自動車に付された任意保険の範囲にも注意する必要がある
これまでの説明のとおり、例え個人事業として介護タクシーを許可を受けたとしても登録した介護タクシー車両を自家用車として使用することはできません。
これをしっかりと守っていれば何ら気にする必要はありませんが、やはり数多くの存在する事業者の中には「バレなきゃいい」と考える方もいらっしゃるかもしれません。
このようなことを記事にすると悪事を容認するようでとても不愉快ではありますが、これにより被害を受ける可能性のある方がいらっしゃることを考え、注意事項として書いてみます。
それは任意保険の範囲について。
介護タクシーは任意保険への加入が許可の要件とされておりますので、加入をしないといった選択肢はありません。全社全台が加入必須です。
しかし、この保険契約においては事業用車両としての契約となり、自家用使用を想定していないことは言うまでもありません。
そこで想定されるケースとして、ルールに反して自家用使用をした場合に保険適用があるのか否かという点。

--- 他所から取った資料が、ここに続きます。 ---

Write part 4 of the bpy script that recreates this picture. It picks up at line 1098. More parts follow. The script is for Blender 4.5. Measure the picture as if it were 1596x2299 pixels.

これは保険会社の考え方や事故などが起こった際の状況などにもよるものと思いますので、我々の判断にて断言することはできませんが、飲酒運転などルールを守っていない事故等には保険が適用されないケースが存在することを考えると実際に事故が生じた際、保険支払対象外とされてしまう最悪の事象も考えられますから、くれぐれもこの点は保険代理店の担当者やご自身にて約款を確認するなど内容を抑える必要があるのではないかと考えます。